The reporting is poor but it doesn't alter the fact that the electricity grid will need a big uplift to cope with the extra demand. HMG are currently hoping against hope that demand for electricity will fall to avoid the lights going out this winter.

If my sums don't quite stack up then sorry but I think they stack up a lot better than those which surely can't have been done for this country to meet the Tories Net Zero target unless the idea is that we export all our heavy industry along with impoverishing and imprisoning the population by making personal transport a thing for the history books discussing the quaint old days of the 20th and early 21st century.

We live in a time when intelligent people are silenced so that stupid people won't be offended

Michael Rolls

perhaps we are expected to become the bicycling generation?
Thank you for the days, the days you gave me
[email protected]

klondike


We live in a time when intelligent people are silenced so that stupid people won't be offended

Raven

Well if Herself thinks I'm getting rid of my car, she can go to sleep and dream again. :nooo:

klondike

It's probably only those big old diesel 4WD drivers in her sights  :grin:

We live in a time when intelligent people are silenced so that stupid people won't be offended

Ashy

With electricity, switchgear, cables and transformers in the supply lines, it's not just the kWh that matters but also the kW rate of demand, because it's the current that trips circuit breakers.

Raven

Quote from: Oi you! on September 17, 2022, 11:31:49 AMIt's probably only those big old diesel 4WD drivers in her sights  :grin:

That's exactly what we have, 2 of them.

klondike

Did you think I hadn't guessed?  :grin:

We live in a time when intelligent people are silenced so that stupid people won't be offended

Ashy

The trouble with policiticans apart from being stupid, is that they think everyone lives in places like Islington and Chelsea. They have no idea what it's like in a remote area or even a village.

klondike

Quote from: Ashy on September 17, 2022, 12:13:22 PMWith electricity, switchgear, cables and transformers in the supply lines, it's not just the kWh that matters but also the kW rate of demand, because it's the current that trips circuit breakers.

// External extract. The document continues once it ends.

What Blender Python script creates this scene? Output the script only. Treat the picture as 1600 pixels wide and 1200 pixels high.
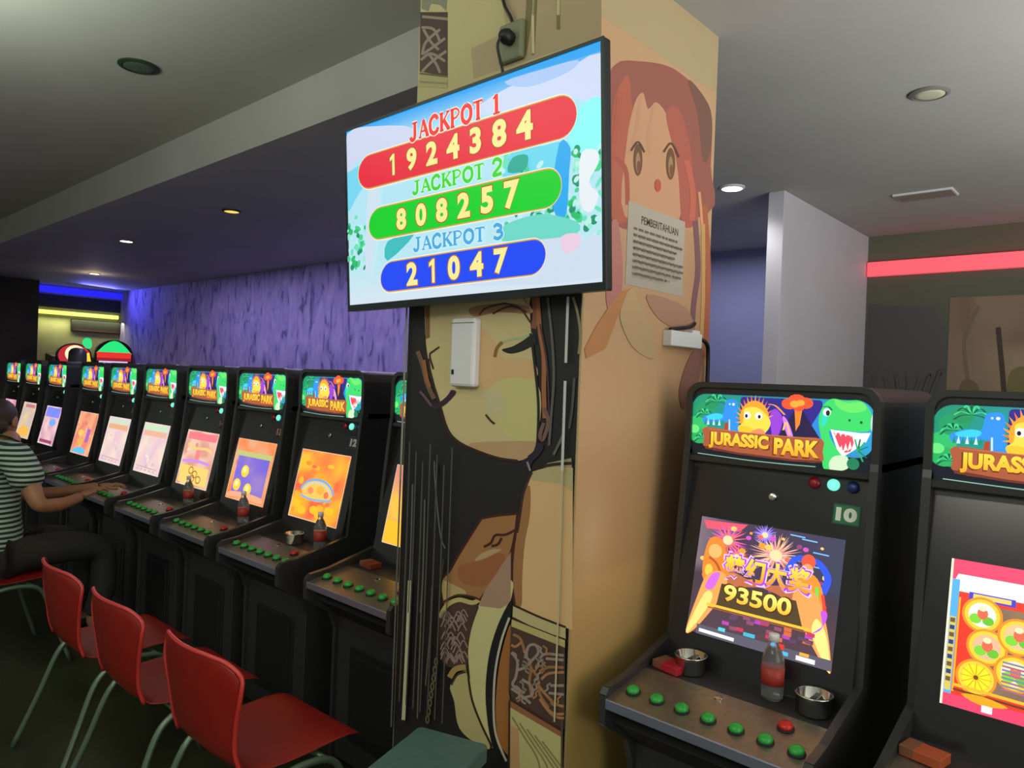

With a probable doubling or more of usage I'd expect that the local cabling and transformers would need upgrades which would also involve pavements and roads  being dug up. I haven't noticed much of that going on and it's only 8 years I think until there are supposedly only going to be electic cars on sale.

When my son had a charger put in for his EV the neibghbour had to have a fresh cable put in as his house had just been wired as an extension of the feed to my sons house. Those chargers are 7kW. It's like having an electric shower on all night.

It won't happen. The infrastructure just won't be in place in time.


We live in a time when intelligent people are silenced so that stupid people won't be offended

JBR

The way the car manufacturers and retailers are plugging their electric cars on the telly, anyone would think that almost every car owner in the country is seriously considering replacing their 'old-fashioned' ICE cars with EVs.
I believe that quite a few are now going for the new electric cars on offer, probably because they don't have to pay 'road tax' (or whatever it's called now).  However, I consider that short-sighted, for several reasons:

The electricity supply infrastructure will be unable to cope with the demand of a great number of EVs, as will the present number of charging stations.
EVs will lose value rapidly after a few years, as their batteries will need replacing at a cost approaching that of a replacement car.
The practical range of EVs, especially in winter, might be enough for those who only require short trips, but for those who drive for longer distances frequent charging is likely to be necessary during such journeys.
EV owners will eventually have to pay 'road tax' anyway, because if the number of owners increases to what the government hopes, they won't want to lose that useful additional tax.
A missionary from Yorkshire to the primitive people of Lancashire

Michael Rolls

and it won't 'save the planet' anyway!